Hackers and computer scientists, unwilling to let their obsessions remain computer-based, often like to call the first chapter of a publication "Chapter 0", especially if it is of an introductory nature: one of the classic instances was in the first edition of Brian Kernighan and Dennis Ritchie's book The C Programming Language. In recent years this trait has also been observed among many pure mathematicians (who have an independent tradition of numbering from 0, and getting into fights after a few beers in bars over what sort of integer zero is).

Zero-based numbering does actually have real usefulness: it reduces the likelihood of "fencepost errors", which can easily occur in programs that repeat a calculation until some boundary condition is true - that is, perform an "iterative loop".

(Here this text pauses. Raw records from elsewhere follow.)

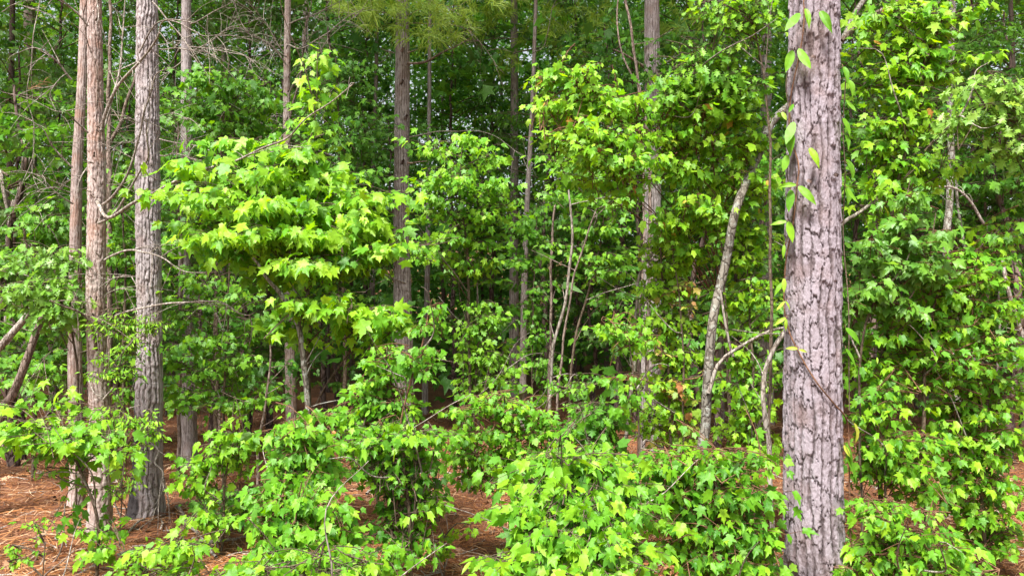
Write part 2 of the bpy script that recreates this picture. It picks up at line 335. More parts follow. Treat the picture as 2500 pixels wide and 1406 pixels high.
def trunk(name, pts, mat, parent, sides=40, step=.03, plate=.03, aspect=2.6, depth=.008, seed=1, flare=.0, extra_top=True):
    """pts: list of (centre point, radius) from top to bottom; a bark relief of raised plates is modelled in the surface"""
    P = np.array([p for p, r in pts]); R = np.array([r for p, r in pts])
    C, t = smooth_poly(P, step); Rr = np.interp(t, np.arange(len(R)), R) if len(P) > 2 else np.interp(t / t[-1], [0, 1], R)
    a = np.linspace(0, 2 * math.pi, sides, endpoint=False)
    L = np.concatenate([[0], np.cumsum(np.linalg.norm(np.diff(C, axis=0), axis=1))])
    per = max(6, int(round(2 * math.pi * R.mean() / plate))); A, LL = np.meshgrid(a, L)
    def vn(fu, fz, sd):
        """smooth value noise, periodic round the trunk, -1..1"""
        fu = max(2, int(round(fu))); r = np.random.default_rng(sd * 7 + fu); tb = r.uniform(-1, 1, (fu, 2048))
        u = A / (2 * math.pi) * fu; z = LL * fz; iu = np.floor(u).astype(int); iz = np.floor(z).astype(int); a_ = u - iu; b_ = z - iz
        a_ = a_ * a_ * (3 - 2 * a_); b_ = b_ * b_ * (3 - 2 * b_); g = lambda p, q: tb[p % fu, q % 2048]
        return (g(iu, iz) * (1 - a_) + g(iu + 1, iz) * a_) * (1 - b_) + (g(iu, iz + 1) * (1 - a_) + g(iu + 1, iz + 1) * a_) * b_
    pl = plate * aspect; rr_ = np.random.default_rng(seed)
    def plates(per, pl, sd, jag):
        U = A / (2 * math.pi) * per + .40 * vn(per * .5, .45 / pl, sd) + .24 * vn(per * 1.5, 1.3 / pl, sd + 1) + .10 * vn(per * 4, 5 / pl, sd + 2) + .07 * vn(per * 9, 12 / pl, sd + 5)
        iu = np.floor(U); tb = rr_.random((per * 3 + 8, 4)); k = (iu.astype(int)) % per
        Z = LL / pl * (.7 + .7 * tb[k, 1]) + tb[k, 0] * 9 + jag * (vn(per * 3, 2 / pl, sd + 3) + .6 * vn(per * 8, 5 / pl, sd + 4) + .35 * vn(per * 16, 11 / pl, sd + 6))
        iz = np.floor(Z); fu, fz = U - iu, Z - iz
        du = np.minimum(fu, 1 - fu); dz = np.minimum(fz, 1 - fz) * pl / plate
        wv = np.clip(.24 + .22 * vn(per * .8, .9 / pl, sd + 7), .01, 1); wz = np.clip(.05 + .15 * vn(per * 1.4, 1.3 / pl, sd + 8), .004, 1)
        e = np.minimum(np.clip(du / wv, 0, 1), np.clip(dz / wz, 0, 1))
        hid = np.modf(np.sin(k * 12.9898 + iz * 78.233 + sd) * 43758.5453)[0]; hid = np.abs(hid)
        return e, hid, fz
    e, idd, fz_ = plates(per, pl, seed, .22); e2, id2, fz2 = plates(per * 2, pl * .42, seed + 20, .3)
    fine_n = .5 * vn(per * 6, 6 / pl, seed + 31) + .5 * vn(per * 14, 18 / pl, seed + 32)
    h = e ** .8 * (.50 + .45 * idd + .34 * fz_) + .13 * e2 * (.5 + id2 + .5 * fz2) + .10 * fine_n
    n1 = rng.normal(0, .012, h.shape)
    bulge = 1 + .02 * np.sin(A * 2 + LL * 1.7 + seed) + .015 * np.sin(A * 3 - LL * 3.1)
    fl = 1 + flare * np.exp(-(L[-1] - LL) / .12) * (1 + .3 * np.sin(A * 5 + seed))
    rad = Rr[:, None] * bulge * fl + depth * (h - 1.35 + n1)
    V = C[:, None, :] + rad[:, :, None] * np.stack([np.cos(A), np.sin(A), np.zeros_like(A)], -1)
    m = len(C); i = np.arange(m - 1)[:, None] * sides; j = np.arange(sides)[None]; j2 = (j + 1) % sides
    q = np.stack([i + j, i + sides + j, i + sides + j2, i + j2], -1).reshape(-1, 4)
    return mesh_obj(name, V.reshape(-1, 3), [q], mat, parent, attr=np.clip(e * .50 + .34 * e * idd + .20 * e2 * (.3 + id2) + .12 * fine_n, 0, 1.2).ravel())
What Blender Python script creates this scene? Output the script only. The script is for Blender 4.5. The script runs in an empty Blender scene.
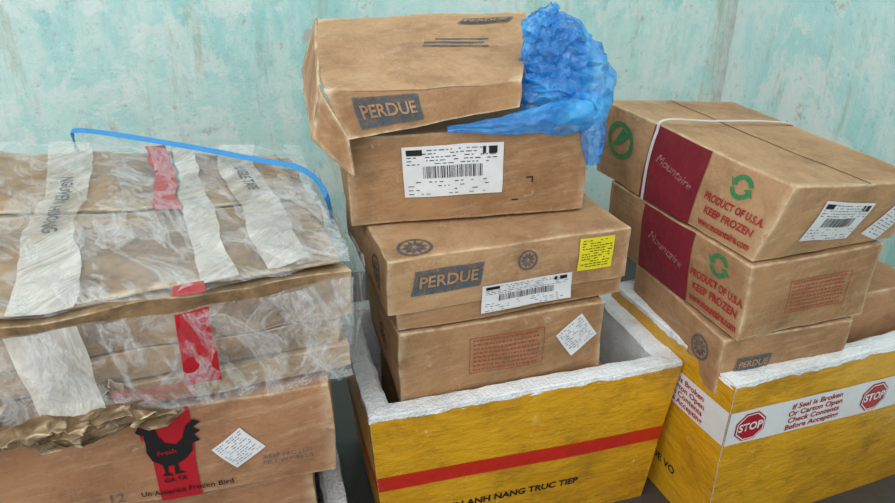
import bpy, bmesh, math, random
from mathutils import Vector, noise, Matrix
random.seed(7)
scene=bpy.context.scene
scene.view_settings.view_transform='Standard'
def lin(h):
    h=h.lstrip('#');r=[int(h[i:i+2],16)/255 for i in (0,2,4)]
    return tuple(c/12.92 if c<=.04045 else ((c+.055)/1.055)**2.4 for c in r)+(1,)
# ---------------------------------------------------------------- materials
def newmat(name):
    m=bpy.data.materials.new(name);m.use_nodes=True
    nt=m.node_tree;b=nt.nodes['Principled BSDF'];return m,nt,b
def N(nt,t,**k):
    n=nt.nodes.new(t)
    for a,v in k.items():
        if a in n.inputs: n.inputs[a].default_value=v
        else: setattr(n,a,v)
    return n
def coords(nt,scale=(1,1,1),rot=(0,0,0)):
    tc=N(nt,'ShaderNodeTexCoord');m0=N(nt,'ShaderNodeMapping');m0.inputs['Rotation'].default_value=rot
    mp=N(nt,'ShaderNodeMapping');mp.inputs['Scale'].default_value=scale
    nt.links.new(tc.outputs['Object'],m0.inputs[0]);nt.links.new(m0.outputs[0],mp.inputs[0]);return mp.outputs[0]
def tex(nt,co,scale,detail=4,rough=.6,dist=0):
    n=N(nt,'ShaderNodeTexNoise');n.inputs['Scale'].default_value=scale;n.inputs['Detail'].default_value=detail;n.inputs['Roughness'].default_value=rough;n.inputs['Distortion'].default_value=dist
    nt.links.new(co,n.inputs['Vector']);return n.outputs['Fac']
def ramp(nt,fac,stops):
    r=N(nt,'ShaderNodeValToRGB');e=r.color_ramp.elements
    while len(e)<len(stops): e.new(.5)
    for i,(p,c) in enumerate(stops): e[i].position=p;e[i].color=c
    nt.links.new(fac,r.inputs[0]);return r.outputs[0]
def mix(nt,fac,a,b,mode='MIX'):
    m=N(nt,'ShaderNodeMix',data_type='RGBA',blend_type=mode)
    for s,i in ((fac,0),(a,6),(b,7)):
        if hasattr(s,'is_output'): nt.links.new(s,m.inputs[i])
        else: m.inputs[i].default_value=(s[0] if i==0 else s)
    return m.outputs[2]
def bump(nt,b,h,st,dist=.01):
    bp=N(nt,'ShaderNodeBump');bp.inputs['Strength'].default_value=st;bp.inputs['Distance'].default_value=dist
    nt.links.new(h,bp.inputs['Height']);nt.links.new(bp.outputs[0],b.inputs['Normal'])
W1=(1,1,1,1);K=(0,0,0,1)
def g(x): return (x,x,x,1)
def cardboard(name,c1,c2,stain='#66492f',st=.5):
    m,nt,b=newmat(name);co=coords(nt)
    n1=tex(nt,co,3.5,5);col=mix(nt,ramp(nt,n1,[(.35,K),(.65,W1)]),lin(c1),lin(c2))
    co2=coords(nt,(1,1,9),(0,.15,0));n2=tex(nt,co2,8,6,.7);col=mix(nt,ramp(nt,n2,[(.50,K),(.75,g(.35))]),col,lin('#d2bb9b'))
    n3=tex(nt,co,7,8,.78);col=mix(nt,ramp(nt,n3,[(.50,K),(.72,g(st))]),col,lin(stain))
    n5=tex(nt,co,26,7,.8,.8);col=mix(nt,ramp(nt,n5,[(.60,K),(.70,g(.5))]),col,lin('#d8c7ae'))
    n7=tex(nt,coords(nt,(1,1,1),(.4,.2,.7)),3,9,.85,1.5);col=mix(nt,ramp(nt,n7,[(.485,K),(.50,g(.45)),(.515,K)]),col,lin('#7d5c3e'))
    geo=N(nt,'ShaderNodeNewGeometry')
    e=ramp(nt,geo.outputs['Pointiness'],[(.506,K),(.56,g(.85))])
    nn=tex(nt,co,30,4,.7);e2=mix(nt,W1,e,ramp(nt,nn,[(.38,g(.15)),(.6,W1)]),'MULTIPLY')
    col=mix(nt,e2,col,lin('#dfcaa8'))
    nt.links.new(col,b.inputs['Base Color']);b.inputs['Roughness'].default_value=.7
    b.inputs['Specular IOR Level'].default_value=.3
    n4=tex(nt,co,11,8,.7);bump(nt,b,n4,.6,.012);return m
def plain(name,c,rough=.6,spec=.3,var=.12,alpha=None):
    m,nt,b=newmat(name);co=coords(nt);n=tex(nt,co,25,3)
    c=lin(c) if isinstance(c,str) else c
    d=tuple(x*(1-var*2.2) for x in c[:3])+(1,)
    nt.links.new(mix(nt,n,c,d),b.inputs['Base Color']);b.inputs['Roughness'].default_value=rough;b.inputs['Specular IOR Level'].default_value=spec
    if alpha:
        nt.links.new(ramp(nt,tex(nt,co,45,6,.75),[(.36,g(alpha[0])),(.6,g(alpha[1]))]),b.inputs['Alpha'])
    return m
CB=cardboard('cardboard_tan','#ae8660','#98724e')
CB2=cardboard('cardboard_light','#bb966f','#a8815c')
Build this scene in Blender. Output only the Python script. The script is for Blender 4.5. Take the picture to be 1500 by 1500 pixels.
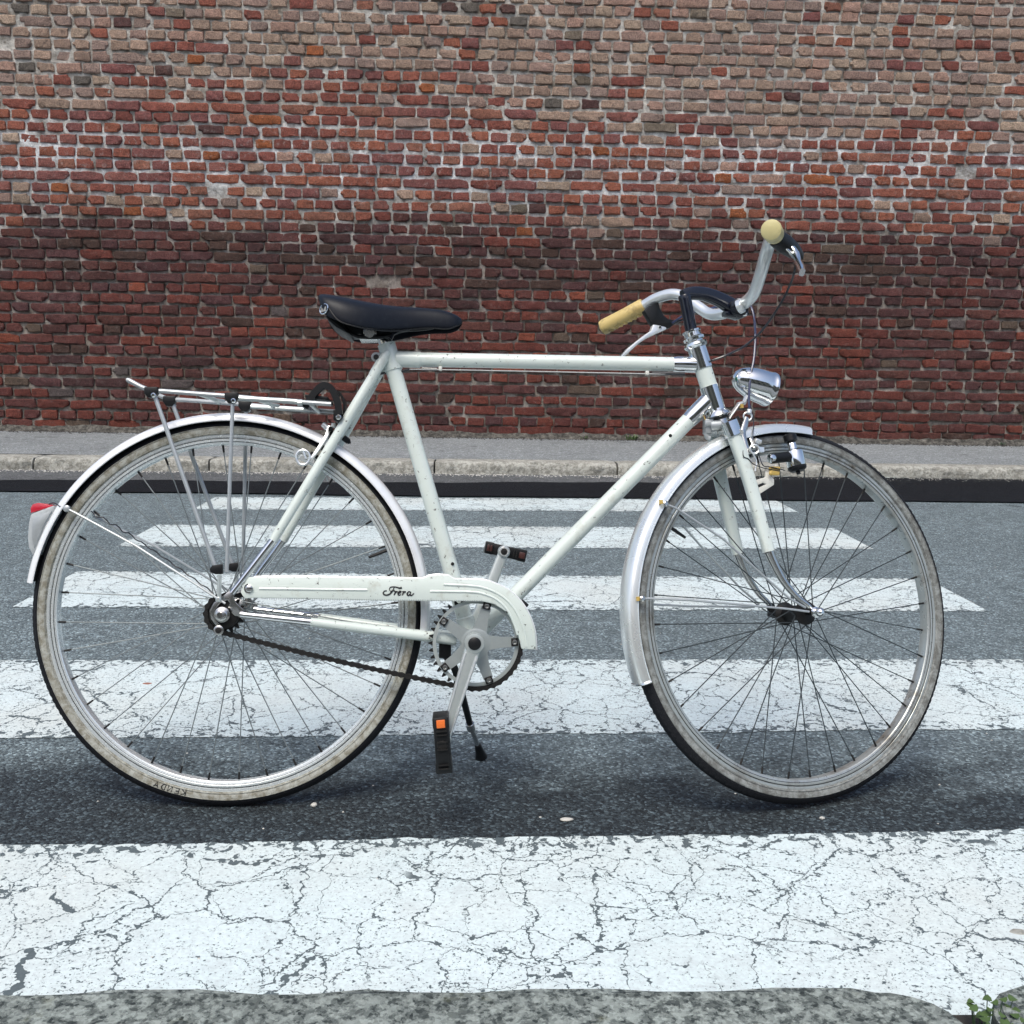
import bpy, bmesh, math, random
import numpy as np
from math import sin, cos, pi, radians, degrees, sqrt, hypot, atan2
from mathutils import Vector, Matrix
random.seed(7); rng = np.random.default_rng(7)
S = bpy.context.scene
for o in list(bpy.data.objects): bpy.data.objects.remove(o)
COL = S.collection

# ------------------------------------------------------------------ camera
F = 1489.63; CH = 0.81332; PITCH = 0.159741
RC = np.array([[0.99955892, -0.02422609, 0.0171776],
               [-0.01309926, 0.15945036, 0.98711904],
               [0.02665301, 0.98690865, -0.15906268]])      # right, up, forward
CAMP = np.array([0, 0, CH])
cd = bpy.data.cameras.new('camera'); cam = bpy.data.objects.new('camera', cd); COL.objects.link(cam)
cd.sensor_width = 36; cd.sensor_fit = 'HORIZONTAL'; cd.lens = 36 * F / 1500; cd.clip_start = .05; cd.clip_end = 1000
M = Matrix.Identity(4)
for i in range(3):
    M[i][0] = RC[0][i]; M[i][1] = RC[1][i]; M[i][2] = -RC[2][i]; M[i][3] = CAMP[i]
cam.matrix_world = M
S.camera = cam
S.render.resolution_x = S.render.resolution_y = 1024
# ------------------------------------------------------------------ light (bright overcast)
W = bpy.data.worlds.new('World'); S.world = W; W.use_nodes = True
nt = W.node_tree; nt.nodes.clear()
sky = nt.nodes.new('ShaderNodeTexSky'); sky.sky_type = 'NISHITA'; sky.sun_disc = False
SUN_EL, SUN_AZ = radians(62), radians(200)
sky.sun_elevation = SUN_EL; sky.sun_rotation = SUN_AZ
sky.air_density = 1.0; sky.dust_density = 4.0; sky.ozone_density = 1.0
bg = nt.nodes.new('ShaderNodeBackground'); bg.inputs[1].default_value = 0.15
wo = nt.nodes.new('ShaderNodeOutputWorld')
nt.links.new(sky.outputs[0], bg.inputs[0]); nt.links.new(bg.outputs[0], wo.inputs[0])
sl = bpy.data.lights.new('sun', 'SUN'); sl.energy = 1.3; sl.angle = radians(28); sl.color = (1, .995, .93)
so = bpy.data.objects.new('sun', sl); COL.objects.link(so)
sd = Vector((sin(SUN_AZ) * cos(SUN_EL), cos(SUN_AZ) * cos(SUN_EL), sin(SUN_EL)))
so.rotation_euler = (-sd).to_track_quat('-Z', 'Y').to_euler(); so.location = (0, 0, 20)
S.view_settings.view_transform = 'Standard'; S.view_settings.look = 'None'
S.view_settings.exposure = 0.42; S.view_settings.gamma = 1
S.render.engine = 'CYCLES'

# ------------------------------------------------------------------ materials
class N:
    def __init__(s, name):
        s.m = bpy.data.materials.new(name); s.m.use_nodes = True; s.t = s.m.node_tree
        s.b = s.t.nodes['Principled BSDF']; s.out = s.t.nodes['Material Output']
        s.geo = s.t.nodes.new('ShaderNodeNewGeometry'); s.tc = s.t.nodes.new('ShaderNodeTexCoord')
        s.pos = s.geo.outputs['Position']; s.obj = s.tc.outputs['Object']
    def n(s, typ, ins={}, **kw):
        x = s.t.nodes.new(typ)
        for k, v in kw.items(): setattr(x, k, v)
        for k, v in ins.items(): s.put(x.inputs[k], v)
        return x
    def put(s, sock, v):
        if isinstance(v, bpy.types.NodeSocket): s.t.links.new(v, sock)
        elif isinstance(v, bpy.types.Node): s.t.links.new(v.outputs[0], sock)
        else:
            if sock.type == 'RGBA' and not hasattr(v, '__len__'): v = (v, v, v, 1)
            if sock.type == 'RGBA' and len(v) == 3: v = (*v, 1)
            sock.default_value = v
    def noise(s, vec, scale, detail=4, rough=.6, dist=0):
        return s.n('ShaderNodeTexNoise', {'Vector': vec, 'Scale': scale, 'Detail': detail, 'Roughness': rough, 'Distortion': dist}).outputs[0]
    def vor(s, vec, scale, feature='F1', out=0, rand=1):
        return s.n('ShaderNodeTexVoronoi', {'Vector': vec, 'Scale': scale, 'Randomness': rand}, feature=feature).outputs[out]
    def ramp(s, x, stops, interp='LINEAR'):
        r = s.n('ShaderNodeValToRGB', {'Fac': x}); e = r.color_ramp; e.interpolation = interp
        while len(e.elements) < len(stops): e.elements.new(.5)
        for el, (p, c) in zip(e.elements, stops):
            el.position = p
            if not hasattr(c, '__len__'): c = (c, c, c)
            el.color = (*c, 1)
        return r.outputs[0]
    def mix(s, f, a, b, blend='MIX'):
        x = s.n('ShaderNodeMix', data_type='RGBA', blend_type=blend)
        s.put(x.inputs[0], f); s.put(x.inputs[6], a); s.put(x.inputs[7], b); return x.outputs[2]
    def math(s, op, a, b=0, c=0, clamp=False):
        x = s.n('ShaderNodeMath', operation=op, use_clamp=clamp)
        s.put(x.inputs[0], a); s.put(x.inputs[1], b); s.put(x.inputs[2], c); return x.outputs[0]
    def scale(s, vec, v):
        return s.n('ShaderNodeVectorMath', {0: vec, 1: v}, operation='MULTIPLY').outputs[0]
    def add(s, a, b):
        return s.n('ShaderNodeVectorMath', {0: a, 1: b}, operation='ADD').outputs[0]
    def bump(s, h, dist, strength=1, normal=None):
        x = s.n('ShaderNodeBump', {'Height': h, 'Distance': dist, 'Strength': strength})
        if normal is not None: s.put(x.inputs['Normal'], normal)
        return x.outputs[0]
    def fin(s, base, rough=.5, metal=0, normal=None, **kw):
        s.put(s.b.inputs['Base Color'], base); s.put(s.b.inputs['Roughness'], rough); s.put(s.b.inputs['Metallic'], metal)
        if normal is not None: s.put(s.b.inputs['Normal'], normal)
        for k, v in kw.items(): s.put(s.b.inputs[k], v)
        return s.m

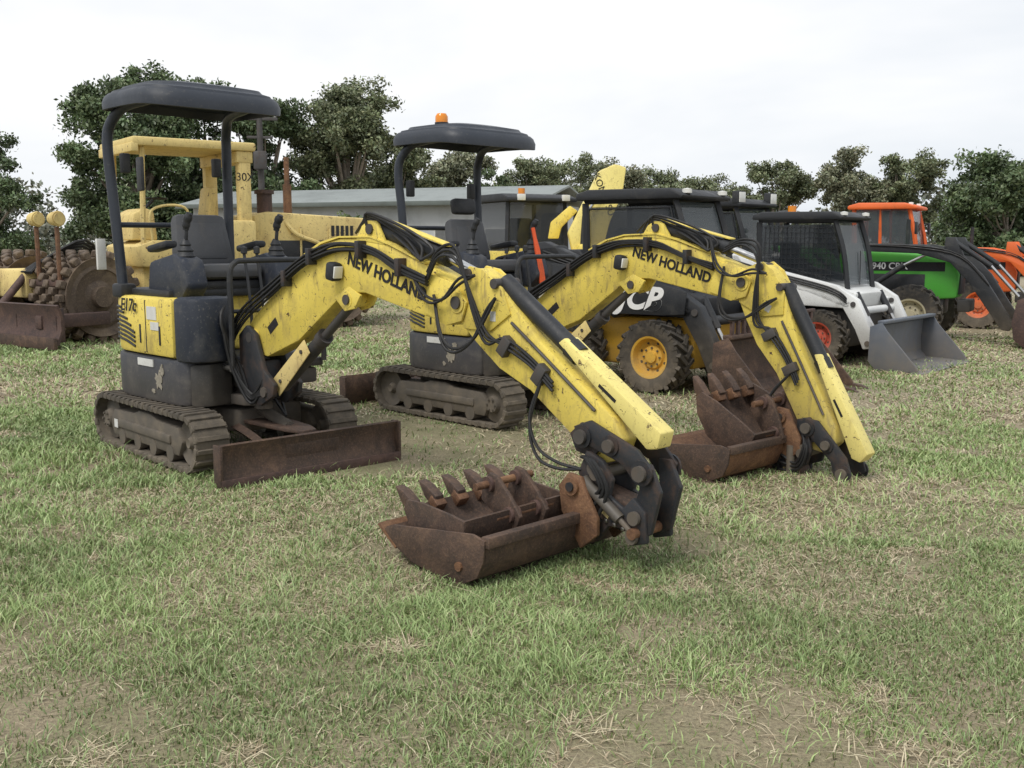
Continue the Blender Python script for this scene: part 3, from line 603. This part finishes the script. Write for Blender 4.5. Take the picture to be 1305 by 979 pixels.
# ------------------------------------------------------------ soil compactor
root('soil_compactor',(-6.0,17.3,0),217,.95)
FR=Matrix.Translation((.6,0,0))@Matrix.Rotation(rad(18),4,'Z')
def drum(c,s):
    R=.62;w=.45
    lathe('compactor_drum',[(.2,-w+.1),(R*.8,-w+.06),(R,-w),(R,w),(R*.8,w-.06),(.2,w-.1)],c,DUST,44)
    lathe('drum_hub',[(0,s*(w+.04)),(.16,s*(w+.04)),(.18,s*(w-.05)),(.3,s*(w-.12)),(.42,s*(w-.1)),(.44,s*(w-.04)),(.5,s*(w-.06))],c,DUST,32)
    L=[]
    for r in range(5):
        for i in range(20):
            t=2*math.pi*(i+.5*(r%2))/20
            L.append((Matrix.Translation(c)@Matrix.Rotation(t,4,'Y')@Matrix.Translation((R+.05,-w+.09+r*.18,0)),.12,.12,.13))
    boxes('drum_feet',L,DUST,.02)
CUR['M']=FR
drum((1.3,.95,.72),1); drum((1.3,-.95,.72),-1)
box('front_frame',.1,2.0,-.45,.45,.7,1.15,YELO,.05); box('front_axle',1.15,1.45,-1.3,1.3,.6,.84,RU3,.03)
sheet('blade',[(2.5,.10),(2.42,.3),(2.42,.5),(2.48,.66)],-1.85,2.05,.04,RU3); box('blade_edge',2.49,2.55,-1.85,2.05,.03,.2,RU1,.005)
for i in range(8): box('blade_rib',2.30,2.42,-1.8+i*.53,-1.76+i*.53,.12,.62,RU3,.005)
for s in (-1,1):
    box('blade_push_arm',1.3,2.45,s*1.5-.08,s*1.5+.08,.3,.5,RU3,.02); cyl('blade_cylinder',(1.9,s*.35,1.1),(2.4,s*.4,.6),.06,RU3)
    yy=s*.28+.95
    tube('lamp_post',[(1.9,yy,.9),(1.9,yy,1.8)],.035,RU2,8,1); lathe('head_lamp',[(0,-.1),(.10,-.09),(.12,.05),(.11,.07),(0,.06)],(1.9,yy,1.92),YELO,16); cyl('lamp_cap',(1.9,yy-.11,1.92),(1.9,yy+.09,1.92),.09,YELO)
box('lamp_bracket',1.6,1.95,.3,1.3,.9,1.0,RU3,.01)
for i in range(6): tube('front_hose',[(.4,.2,1.1),(1.0,.3+.05*i,1.35+.05*i),(1.6,.35,1.3),(2.0,.35+.05*i,1.1)],.025,HOSE,6,4)
CUR['M']=Matrix()
box('rear_frame',-4.3,.4,-.55,.55,.75,1.2,YELO,.05)
drum((-2.9,.95,.72),1); drum((-2.9,-.95,.72),-1)
prism('platform',[(-1.6,1.15),(.5,1.15),(.6,1.5),(.3,1.6),(-1.6,1.6)],-.9,.9,YELO,.04)
prism('console',[(.1,1.6),(.55,1.6),(.5,2.05),(.3,2.15),(.15,2.1)],-.5,.5,YELO,.04)
box('fuel_tank',-1.5,-.3,.55,.98,1.2,1.95,YELO,.06)
box('seat',-.95,-.45,-.25,.25,1.8,1.95,BLK,.05); box('seat_back',-1.05,-.9,-.27,.27,1.9,2.55,YELO,.06,rot=(0,-8,0))
for sx,sy in ((-1.35,-.8),(-1.35,.8)): box('rops_post',sx-.11,sx+.11,sy-.09,sy+.09,1.3,3.15,YELO,.02)
for sy in (-.8,.8): tube('canopy_post',[(.45,sy,1.5),(.4,sy,3.15)],.045,YELO,6,1)
box('rops_roof',-1.55,.6,-.95,.95,3.15,3.3,YELO,.04); box('rops_beam',-1.5,-1.2,-.9,.9,2.95,3.15,YELO,.02); box('roof_valance',.5,.62,-.95,.95,3.05,3.2,YELO,.02)
text('unit_number','30X',.2,(-1.35,.893,2.7),INK,0,side=1)
box('mirror',.5,.56,.95,1.2,2.4,2.95,BLK,.02); tube('steering_column',[(.3,0,2.0),(.0,0,2.3)],.03,BLK)
lathe('steering_wheel',[(.19,-.015),(.21,0),(.19,.015),(.175,0),(.19,-.015)],(-.05,0,2.33),BLK,24,'z')
for i in range(4): box('ladder_step',-.5+.01*i,-.1,1.0,1.15,.5+.3*i,.54+.3*i,YELO,.01)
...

Fencepost errors are so named from the problem known to settlers in the Wild West: how many posts are needed to build a fence 10 metres long with 1 metre between each post? (Clue: the answer is not 10.) Or suppose you have a long list of items, and want to process items m through n: how many items are there to process? The obvious answer is n-m, but that is off by one; the right answer is (n-m+1). A program that used the "obvious" formula would have a fencepost error in it. However, if you rest the list of items to be processed into an array that started numbering at 0, you wouldn't. Which is why sometimes it's better to be zeroth than first.